Sunday, October 25, 2009

My Web, v. 3.2

Here's a spider web I noticed earlier today. The right side of it is anchored to the side of our front steps and the left side goes to a little evergreen in the neighbors front yard.


In case these pics don't give you enough perspective, trust me -- that's one big-ass spider.

And it's got nothing to do with anything else in this post. I just liked it.

I'm pleased to report that our trip to Home Depot was ultimately successful. I'm not going to go into the details, but we encountered our share of clueless civilians and employees alike. The visit was more painful than it should have been and it took about twice as long as it should have taken but they're going to deliver the stuff we bought tomorrow and that's all I'm going to say about that. Let us speak of it no more.

After we finished our home improvement extravaganza, we decided we deserved a reward and went to a little pub near home that we like a lot. Unfortunately, since our last visit there, they've obviously gone headhunting for staff at the Home Depot. I ordered the brunch burger. I asked for it "medium - medium rare". The Girl Scout taking our order proceeded to tell me that "medium - medium rare" doesn't exist. There's either medium or medium rare; nothing in between. She then went on to tell me about warm centers with no pink left and cool centers with a little bit of pink and I decided the better part of valor would be to just order it medium and shut the hell up. (I like most steaks medium rare, edging toward rare; burgers a little more done; and Prime Rib should be hit over the head and brought to the table squirming.)
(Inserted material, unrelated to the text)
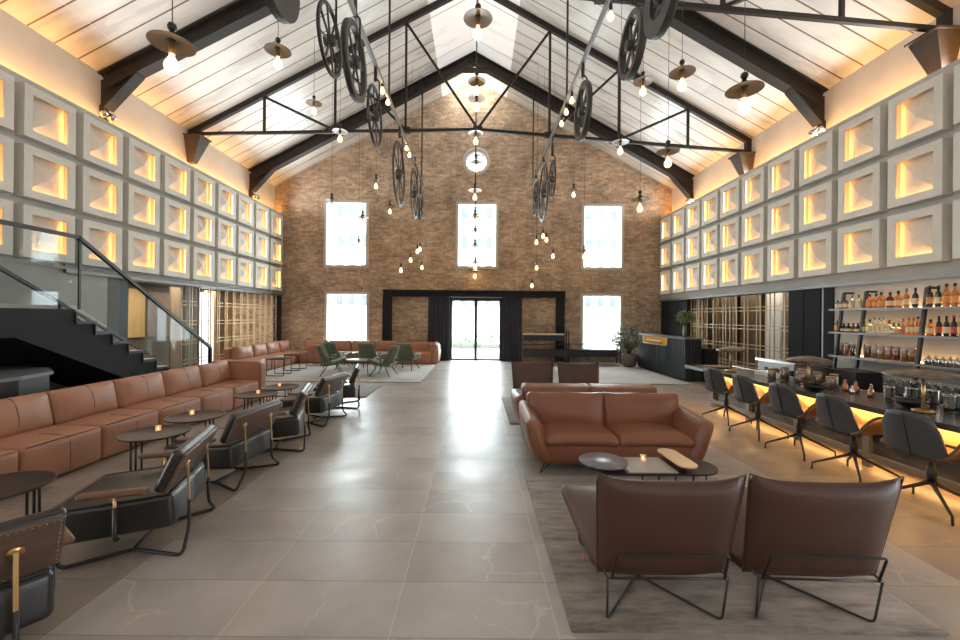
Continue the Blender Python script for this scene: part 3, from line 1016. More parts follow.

Now this may sound like a really small annoyance, but it got under my skin. I wanted to tell our infant server that she could show me any cut of meat and I'd be able to identify it for her. I wanted to tell her that I pride myself on being able to cook most meats, seafood and poultry to exactly the level of done-ness I intend to. Mostly I wanted to tell her to ask the cook to make the burger medium rare and then leave it on the grill another 30 seconds or so. But then I realized that the laws of physics might be suspended in their kitchen or that they might have some highly technical computerized cooking system incapable of cooking meat to any level of done-ness other than three or four pre-programed options. I kept my mouth shut, but I self-heated to...oh...medium rare.
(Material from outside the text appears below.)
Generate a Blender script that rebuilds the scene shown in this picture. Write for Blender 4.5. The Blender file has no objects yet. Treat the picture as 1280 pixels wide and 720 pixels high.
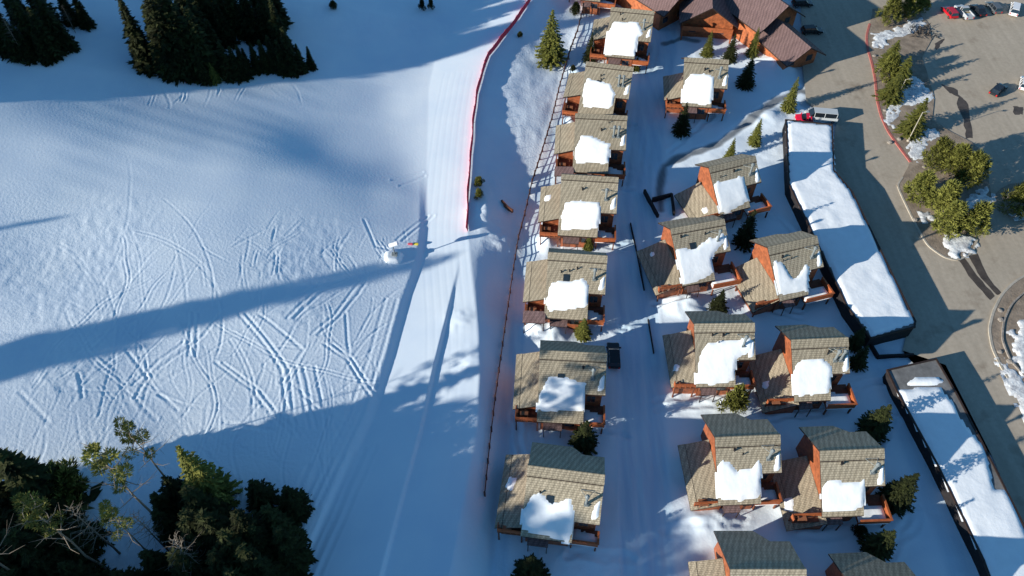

GF ordered what sounded pretty good. It was touted as sort of an Eggs Benedict, only with a crabcake instead of a slice of ham. It showed up dry. GF asked if maybe they'd forgotten something...like the hollandaise sauce. Baby Einstein admitted that they had, in fact forgotten the sauce and s-t-r-o-l-l-e-d right off to let the kitchen know about their error. About ten minutes later, a guy showed up from the kitchen bearing a teeny little condiment cup filled with something that looked a whole lot more like French dressing than any hollandaise I've ever seen. It was the orangest hollandaise ever concocted.

We decided it must have been some sort of computer glitch...or maybe a nod to Halloween?

7 comments:

John the Scientist said...

Was that the same pub we went to?

Nathan said...

Yup!

Tom said...

So, let me guess. You had a warm, pink center. Were you steamed, or just broiled?

And a successful Home Depot trip? Since when have you gone back to writing fiction?

Ah, the trials and tribulations of life in a modern big city. Retreat, Nathan, back to your work facilitating the creation of fantasy for us all. Then go home. Do not open the door. Do not venture out among the uncivil. Retreat!

Anonymous said...

I would share with you the address of a lost-in-the-time-glitch Greek restaurant where they serve perfect Benedicts for Sunday branch (2 eggs, potatoes, small mountain of ham and few slices of grapefruit, coffee refilled on demand) for whole of $7.99. But...looks like you jinxed your Perfect Place. I'll keep mine anonymous.

neurondoc said...

Now that is one cool spider web.

As for the restaurant issue -- that seems to be happening with a restaurant that I like too. Perhaps it is a country-wide plot...

MWT said...

My spider is bigger than your spider! :D

Nathan said...

That is an impressive spider. But I suspect it an "ex"-spider...a spider who has "ceased to be". (or possibly one that is pining for the fjords.)

On the other hand, she probably has thousands of descendants by now.